The supervisor responded by letting her know about big projects that could win recognition, and the cooperative approach paid off. "It was like a team effort," Delisle says. "I could tell he was giving me a push to help me go get my goals."

Inspiration and recognition

Credit Acceptance's regular town hall meetings also serve as a forum for recognizing employees who go the extra mile, both in their work and in demonstrating the company's PRIDE values.

Brandon Brubaker, 31, a business analyst on IT's sales experience team who's been with Credit Acceptance for four and a half years, received a PRIDE award last September for his work as part of a team that created a mobile app for the sales department.
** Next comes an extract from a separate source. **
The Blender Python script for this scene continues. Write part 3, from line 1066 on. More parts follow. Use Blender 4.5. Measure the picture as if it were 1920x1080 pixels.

Aware of the need to get the app up and running quickly, Brubaker and several colleagues worked together to provide user support for it, including hosting daily webinars to make sure everyone was sufficiently trained prior to the formal launch.

"It's gratifying to know the level of work you do is recognized at a high level, not just within the department, but companywide," says Brubaker. "Your peers know you are working hard for a common goal, and it gets everyone on the same page as to how you want to do things and treat customers."

As part of an initiative called Workplace Heroes, the company likewise uses town hall meetings to call attention to employees who inspire, like Hong Fu. A senior developer on Credit Acceptance's loan servicing systems team, Fu grew up in China during the 1960s Cultural Revolution, eventually working her way into a top-tier U.S. engineering program and a successful career in IT.

Rael Mussell, 40, vice president of IT support, takes Credit Acceptance's commitment to its people very personally. A couple of years ago, Mussell's wife got sick, and when he told his boss, he was encouraged to take all the time off he needed. "I didn't come back to work for two months, and they didn't skip a beat," he says. "Everyone just kept asking how my wife was doing -- that's just the culture we have."